### DATA EXCERPTS:
>> Start

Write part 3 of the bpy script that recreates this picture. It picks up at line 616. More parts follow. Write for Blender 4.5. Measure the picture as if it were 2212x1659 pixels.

>> End
>> Start

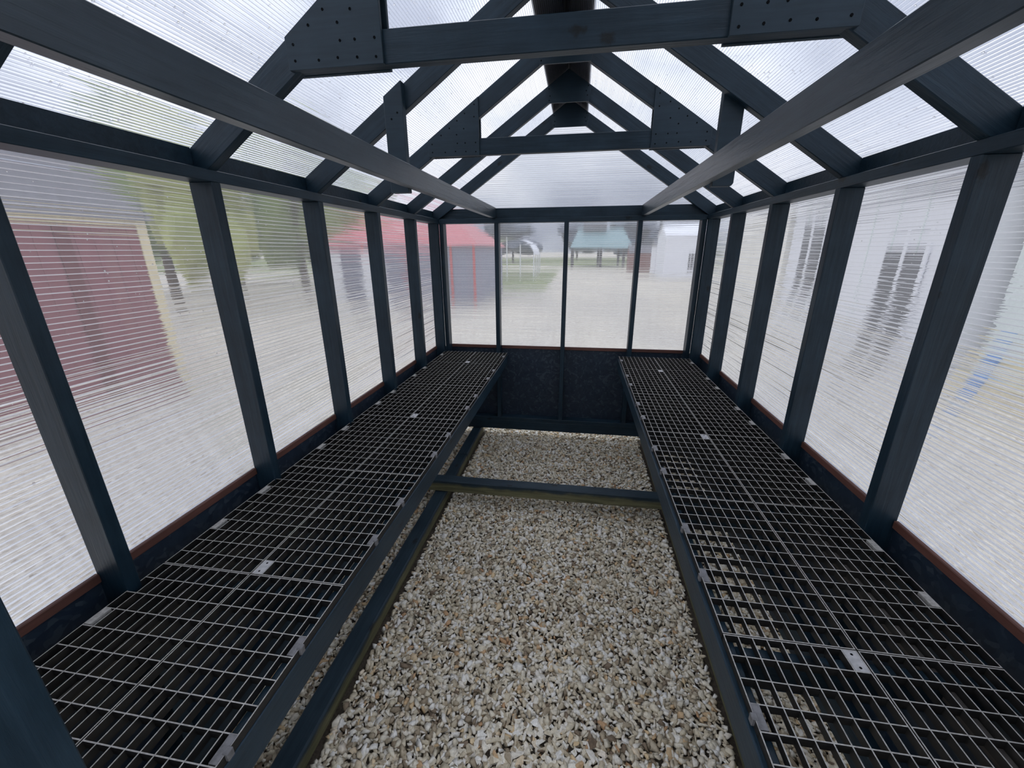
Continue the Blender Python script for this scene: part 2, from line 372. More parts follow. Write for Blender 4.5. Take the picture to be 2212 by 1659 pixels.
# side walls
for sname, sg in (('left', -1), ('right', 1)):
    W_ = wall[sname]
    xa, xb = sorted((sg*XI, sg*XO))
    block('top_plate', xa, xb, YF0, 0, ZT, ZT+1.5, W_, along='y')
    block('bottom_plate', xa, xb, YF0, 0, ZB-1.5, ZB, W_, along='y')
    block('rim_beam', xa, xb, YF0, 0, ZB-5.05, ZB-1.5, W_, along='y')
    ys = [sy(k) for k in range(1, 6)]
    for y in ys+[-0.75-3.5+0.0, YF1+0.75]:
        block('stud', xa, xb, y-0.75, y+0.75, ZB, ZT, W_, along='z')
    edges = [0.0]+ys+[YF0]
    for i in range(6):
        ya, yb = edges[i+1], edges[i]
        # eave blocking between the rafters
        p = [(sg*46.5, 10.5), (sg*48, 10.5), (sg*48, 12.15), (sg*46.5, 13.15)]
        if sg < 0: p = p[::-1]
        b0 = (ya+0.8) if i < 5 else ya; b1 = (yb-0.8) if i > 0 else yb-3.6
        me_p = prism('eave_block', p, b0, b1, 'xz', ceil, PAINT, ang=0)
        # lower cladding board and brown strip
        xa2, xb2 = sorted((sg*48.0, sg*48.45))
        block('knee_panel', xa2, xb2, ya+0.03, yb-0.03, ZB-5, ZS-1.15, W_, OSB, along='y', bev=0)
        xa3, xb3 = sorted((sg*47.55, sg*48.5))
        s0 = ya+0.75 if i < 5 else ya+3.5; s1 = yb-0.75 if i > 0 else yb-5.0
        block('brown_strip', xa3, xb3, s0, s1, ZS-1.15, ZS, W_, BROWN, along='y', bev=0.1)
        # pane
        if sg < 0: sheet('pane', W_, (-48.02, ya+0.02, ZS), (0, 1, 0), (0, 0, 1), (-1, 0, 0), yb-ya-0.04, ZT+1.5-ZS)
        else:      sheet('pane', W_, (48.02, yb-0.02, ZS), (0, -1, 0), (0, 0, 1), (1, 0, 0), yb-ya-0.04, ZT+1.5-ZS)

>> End
>> Start

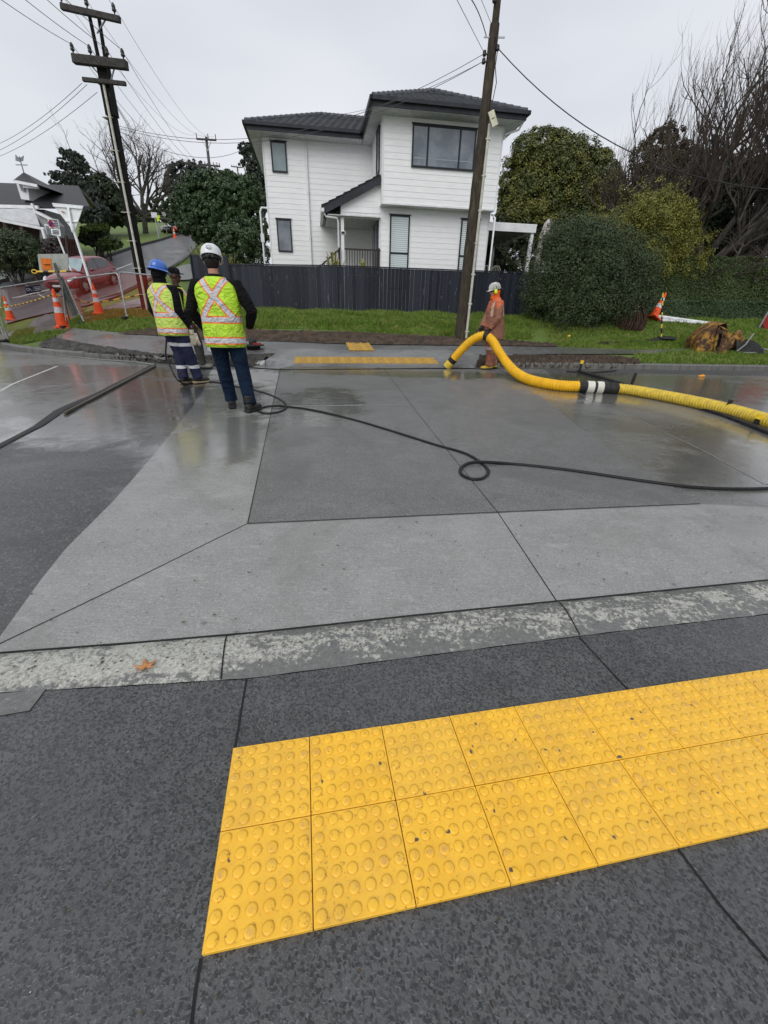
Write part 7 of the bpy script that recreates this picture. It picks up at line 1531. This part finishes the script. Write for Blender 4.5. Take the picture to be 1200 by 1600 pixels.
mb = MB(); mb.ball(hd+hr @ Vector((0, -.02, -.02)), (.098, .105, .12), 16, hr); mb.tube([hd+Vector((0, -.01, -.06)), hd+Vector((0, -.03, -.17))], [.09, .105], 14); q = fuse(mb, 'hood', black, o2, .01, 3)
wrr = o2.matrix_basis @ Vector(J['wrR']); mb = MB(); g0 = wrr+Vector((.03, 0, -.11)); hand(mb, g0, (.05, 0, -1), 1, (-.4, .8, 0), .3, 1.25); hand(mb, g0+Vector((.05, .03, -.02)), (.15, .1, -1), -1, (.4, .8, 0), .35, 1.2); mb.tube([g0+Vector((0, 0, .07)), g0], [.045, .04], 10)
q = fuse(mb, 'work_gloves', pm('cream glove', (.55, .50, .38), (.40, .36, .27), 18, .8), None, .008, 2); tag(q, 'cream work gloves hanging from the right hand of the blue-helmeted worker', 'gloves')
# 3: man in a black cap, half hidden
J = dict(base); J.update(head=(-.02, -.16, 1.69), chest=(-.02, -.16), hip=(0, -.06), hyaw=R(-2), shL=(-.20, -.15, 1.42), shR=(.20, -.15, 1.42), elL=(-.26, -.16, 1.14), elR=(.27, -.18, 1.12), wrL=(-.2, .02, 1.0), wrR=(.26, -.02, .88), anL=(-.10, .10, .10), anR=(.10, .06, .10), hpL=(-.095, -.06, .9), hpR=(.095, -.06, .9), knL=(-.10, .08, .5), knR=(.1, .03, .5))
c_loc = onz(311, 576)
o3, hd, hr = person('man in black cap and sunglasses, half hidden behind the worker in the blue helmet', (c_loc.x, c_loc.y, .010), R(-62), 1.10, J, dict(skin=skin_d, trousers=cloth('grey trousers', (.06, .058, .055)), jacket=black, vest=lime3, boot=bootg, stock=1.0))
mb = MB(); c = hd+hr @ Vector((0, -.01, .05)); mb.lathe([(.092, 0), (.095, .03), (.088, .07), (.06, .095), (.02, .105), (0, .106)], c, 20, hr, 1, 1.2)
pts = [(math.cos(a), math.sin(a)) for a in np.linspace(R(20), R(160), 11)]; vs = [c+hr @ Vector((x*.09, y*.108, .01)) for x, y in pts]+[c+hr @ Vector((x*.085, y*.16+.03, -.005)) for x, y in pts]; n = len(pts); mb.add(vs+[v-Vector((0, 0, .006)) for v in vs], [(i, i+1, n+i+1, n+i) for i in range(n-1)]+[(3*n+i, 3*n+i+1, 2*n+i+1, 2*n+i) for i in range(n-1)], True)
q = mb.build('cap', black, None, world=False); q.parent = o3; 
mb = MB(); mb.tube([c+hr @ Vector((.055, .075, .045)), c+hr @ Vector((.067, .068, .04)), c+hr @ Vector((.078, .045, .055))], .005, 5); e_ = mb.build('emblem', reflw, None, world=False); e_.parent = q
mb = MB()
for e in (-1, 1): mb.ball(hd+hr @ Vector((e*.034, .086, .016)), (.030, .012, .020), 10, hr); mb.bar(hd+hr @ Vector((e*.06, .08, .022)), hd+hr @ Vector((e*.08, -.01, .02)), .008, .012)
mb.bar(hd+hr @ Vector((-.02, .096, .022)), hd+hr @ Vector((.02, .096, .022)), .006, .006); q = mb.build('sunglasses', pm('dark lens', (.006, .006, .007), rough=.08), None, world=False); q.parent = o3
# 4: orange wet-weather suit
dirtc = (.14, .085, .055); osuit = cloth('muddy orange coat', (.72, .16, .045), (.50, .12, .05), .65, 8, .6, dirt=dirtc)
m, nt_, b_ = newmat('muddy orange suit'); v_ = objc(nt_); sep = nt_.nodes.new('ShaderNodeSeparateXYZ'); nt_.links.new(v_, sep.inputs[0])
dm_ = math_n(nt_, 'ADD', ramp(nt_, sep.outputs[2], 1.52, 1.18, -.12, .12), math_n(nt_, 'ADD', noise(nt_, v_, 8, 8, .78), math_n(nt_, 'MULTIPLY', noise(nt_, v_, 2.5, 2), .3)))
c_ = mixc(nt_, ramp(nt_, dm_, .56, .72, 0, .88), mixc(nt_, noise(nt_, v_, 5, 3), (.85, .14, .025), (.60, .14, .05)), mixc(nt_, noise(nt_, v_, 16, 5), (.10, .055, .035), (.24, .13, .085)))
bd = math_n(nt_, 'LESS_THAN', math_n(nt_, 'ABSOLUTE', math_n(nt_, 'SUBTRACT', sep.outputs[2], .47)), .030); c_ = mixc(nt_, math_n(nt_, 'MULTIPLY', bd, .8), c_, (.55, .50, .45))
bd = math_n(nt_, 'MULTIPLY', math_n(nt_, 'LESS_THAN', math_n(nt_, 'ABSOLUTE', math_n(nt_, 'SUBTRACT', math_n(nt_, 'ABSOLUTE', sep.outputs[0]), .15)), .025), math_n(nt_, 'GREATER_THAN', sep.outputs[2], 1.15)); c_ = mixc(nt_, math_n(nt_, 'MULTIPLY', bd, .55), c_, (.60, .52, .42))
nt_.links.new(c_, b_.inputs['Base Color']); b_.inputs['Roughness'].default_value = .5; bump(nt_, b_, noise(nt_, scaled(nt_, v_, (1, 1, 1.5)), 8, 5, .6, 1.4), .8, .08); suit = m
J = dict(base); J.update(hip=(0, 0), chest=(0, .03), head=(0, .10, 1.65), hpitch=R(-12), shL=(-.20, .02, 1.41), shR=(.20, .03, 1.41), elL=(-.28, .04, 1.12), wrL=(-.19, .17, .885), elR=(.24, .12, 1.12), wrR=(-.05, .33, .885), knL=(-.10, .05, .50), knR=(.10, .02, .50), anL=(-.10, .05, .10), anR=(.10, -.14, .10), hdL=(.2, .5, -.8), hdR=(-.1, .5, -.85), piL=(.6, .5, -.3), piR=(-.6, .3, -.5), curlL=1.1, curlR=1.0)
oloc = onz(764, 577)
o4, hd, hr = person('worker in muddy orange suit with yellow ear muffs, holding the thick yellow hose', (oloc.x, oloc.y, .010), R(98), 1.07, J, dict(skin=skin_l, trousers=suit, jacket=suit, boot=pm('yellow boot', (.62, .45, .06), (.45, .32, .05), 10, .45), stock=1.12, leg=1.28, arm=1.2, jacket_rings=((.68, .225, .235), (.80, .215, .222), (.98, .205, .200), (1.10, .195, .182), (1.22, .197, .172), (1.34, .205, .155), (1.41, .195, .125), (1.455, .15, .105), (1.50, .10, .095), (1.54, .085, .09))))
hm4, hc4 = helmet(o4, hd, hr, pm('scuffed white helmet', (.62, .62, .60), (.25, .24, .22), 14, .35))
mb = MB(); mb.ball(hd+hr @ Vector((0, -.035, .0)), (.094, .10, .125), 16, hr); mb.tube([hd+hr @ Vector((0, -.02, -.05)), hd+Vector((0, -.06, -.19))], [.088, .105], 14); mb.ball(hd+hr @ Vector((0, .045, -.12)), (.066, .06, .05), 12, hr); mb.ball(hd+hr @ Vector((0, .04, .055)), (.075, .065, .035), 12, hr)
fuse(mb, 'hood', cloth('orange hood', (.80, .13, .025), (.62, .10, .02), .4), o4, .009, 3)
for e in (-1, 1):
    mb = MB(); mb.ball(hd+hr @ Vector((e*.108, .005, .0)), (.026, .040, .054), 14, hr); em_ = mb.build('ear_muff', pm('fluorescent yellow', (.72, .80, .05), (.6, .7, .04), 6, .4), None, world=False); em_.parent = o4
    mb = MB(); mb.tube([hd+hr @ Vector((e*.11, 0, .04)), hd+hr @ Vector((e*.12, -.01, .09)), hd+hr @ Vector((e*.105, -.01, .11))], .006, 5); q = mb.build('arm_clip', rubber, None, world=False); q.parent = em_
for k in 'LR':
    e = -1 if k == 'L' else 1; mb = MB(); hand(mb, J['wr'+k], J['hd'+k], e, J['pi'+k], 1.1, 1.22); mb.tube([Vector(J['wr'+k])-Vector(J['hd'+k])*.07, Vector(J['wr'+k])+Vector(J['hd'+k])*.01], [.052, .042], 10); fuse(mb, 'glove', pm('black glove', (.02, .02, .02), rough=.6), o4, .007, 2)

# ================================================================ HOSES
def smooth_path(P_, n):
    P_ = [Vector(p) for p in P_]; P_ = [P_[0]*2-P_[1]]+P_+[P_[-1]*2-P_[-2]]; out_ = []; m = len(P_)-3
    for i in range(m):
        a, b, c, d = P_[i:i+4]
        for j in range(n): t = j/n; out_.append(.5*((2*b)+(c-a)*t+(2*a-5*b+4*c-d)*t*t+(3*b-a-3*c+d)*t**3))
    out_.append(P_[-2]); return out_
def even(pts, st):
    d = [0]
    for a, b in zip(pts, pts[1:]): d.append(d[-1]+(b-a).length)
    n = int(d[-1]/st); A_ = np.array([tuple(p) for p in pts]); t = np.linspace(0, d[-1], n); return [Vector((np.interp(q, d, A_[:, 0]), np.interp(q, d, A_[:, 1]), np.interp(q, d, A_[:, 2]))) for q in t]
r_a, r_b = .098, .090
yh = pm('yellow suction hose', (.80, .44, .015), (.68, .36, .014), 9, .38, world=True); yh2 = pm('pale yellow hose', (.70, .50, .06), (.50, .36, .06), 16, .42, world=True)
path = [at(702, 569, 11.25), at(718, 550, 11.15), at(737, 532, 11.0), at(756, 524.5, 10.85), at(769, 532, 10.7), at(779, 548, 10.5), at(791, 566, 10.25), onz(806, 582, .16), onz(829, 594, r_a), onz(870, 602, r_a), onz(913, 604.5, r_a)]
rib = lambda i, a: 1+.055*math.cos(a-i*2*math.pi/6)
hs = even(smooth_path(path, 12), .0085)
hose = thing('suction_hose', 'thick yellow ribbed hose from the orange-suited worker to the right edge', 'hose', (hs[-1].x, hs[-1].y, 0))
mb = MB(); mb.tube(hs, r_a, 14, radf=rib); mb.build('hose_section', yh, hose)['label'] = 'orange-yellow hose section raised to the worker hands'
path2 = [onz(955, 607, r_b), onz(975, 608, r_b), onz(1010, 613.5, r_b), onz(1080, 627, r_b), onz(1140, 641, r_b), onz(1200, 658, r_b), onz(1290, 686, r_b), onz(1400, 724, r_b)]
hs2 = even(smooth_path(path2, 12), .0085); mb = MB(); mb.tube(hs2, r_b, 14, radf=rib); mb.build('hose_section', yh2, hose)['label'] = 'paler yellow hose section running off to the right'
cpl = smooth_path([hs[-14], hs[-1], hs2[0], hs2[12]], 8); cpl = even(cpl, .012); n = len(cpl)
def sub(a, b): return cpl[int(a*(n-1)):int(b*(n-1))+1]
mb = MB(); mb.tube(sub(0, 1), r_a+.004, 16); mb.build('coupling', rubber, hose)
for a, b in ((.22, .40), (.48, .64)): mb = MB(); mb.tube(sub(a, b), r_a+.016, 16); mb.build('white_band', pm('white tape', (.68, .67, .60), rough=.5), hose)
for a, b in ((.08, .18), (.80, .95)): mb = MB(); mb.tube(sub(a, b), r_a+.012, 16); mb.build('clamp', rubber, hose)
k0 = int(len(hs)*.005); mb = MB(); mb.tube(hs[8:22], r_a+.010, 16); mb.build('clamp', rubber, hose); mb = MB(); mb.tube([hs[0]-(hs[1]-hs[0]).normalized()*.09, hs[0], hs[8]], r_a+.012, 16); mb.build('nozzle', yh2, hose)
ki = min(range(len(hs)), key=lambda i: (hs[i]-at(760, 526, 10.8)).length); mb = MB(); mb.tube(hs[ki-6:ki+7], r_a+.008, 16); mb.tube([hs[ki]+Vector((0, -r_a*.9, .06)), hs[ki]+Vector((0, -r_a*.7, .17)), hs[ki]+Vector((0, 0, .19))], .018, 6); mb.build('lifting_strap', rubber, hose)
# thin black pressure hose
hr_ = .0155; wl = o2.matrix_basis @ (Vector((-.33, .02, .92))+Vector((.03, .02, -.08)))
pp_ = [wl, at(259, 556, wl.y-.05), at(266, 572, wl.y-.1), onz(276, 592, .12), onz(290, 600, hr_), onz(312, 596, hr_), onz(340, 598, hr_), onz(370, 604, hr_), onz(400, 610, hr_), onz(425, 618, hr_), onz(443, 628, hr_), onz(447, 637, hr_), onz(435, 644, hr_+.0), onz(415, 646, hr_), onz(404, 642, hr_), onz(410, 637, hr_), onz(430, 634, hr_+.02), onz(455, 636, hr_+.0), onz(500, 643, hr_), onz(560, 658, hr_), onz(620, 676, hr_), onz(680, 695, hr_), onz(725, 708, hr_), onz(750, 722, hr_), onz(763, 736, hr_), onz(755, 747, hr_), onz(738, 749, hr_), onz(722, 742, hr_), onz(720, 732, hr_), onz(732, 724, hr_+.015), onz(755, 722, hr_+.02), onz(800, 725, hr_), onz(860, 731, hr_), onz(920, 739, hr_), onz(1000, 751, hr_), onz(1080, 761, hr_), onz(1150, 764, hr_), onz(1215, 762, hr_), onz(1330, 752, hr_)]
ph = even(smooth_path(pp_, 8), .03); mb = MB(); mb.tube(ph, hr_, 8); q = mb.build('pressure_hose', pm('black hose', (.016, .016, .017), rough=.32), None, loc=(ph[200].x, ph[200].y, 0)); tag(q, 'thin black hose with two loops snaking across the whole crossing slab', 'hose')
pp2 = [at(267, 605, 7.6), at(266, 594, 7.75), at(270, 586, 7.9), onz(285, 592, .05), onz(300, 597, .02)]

>> End

### STATED GOAL:
Check each line of the records for the word "Take" and extract those that contain it.

### ANSWER TO THE PROBLEM:
Continue the Blender Python script for this scene: part 2, from line 372. More parts follow. Write for Blender 4.5. Take the picture to be 2212 by 1659 pixels.
Write part 7 of the bpy script that recreates this picture. It picks up at line 1531. This part finishes the script. Write for Blender 4.5. Take the picture to be 1200 by 1600 pixels.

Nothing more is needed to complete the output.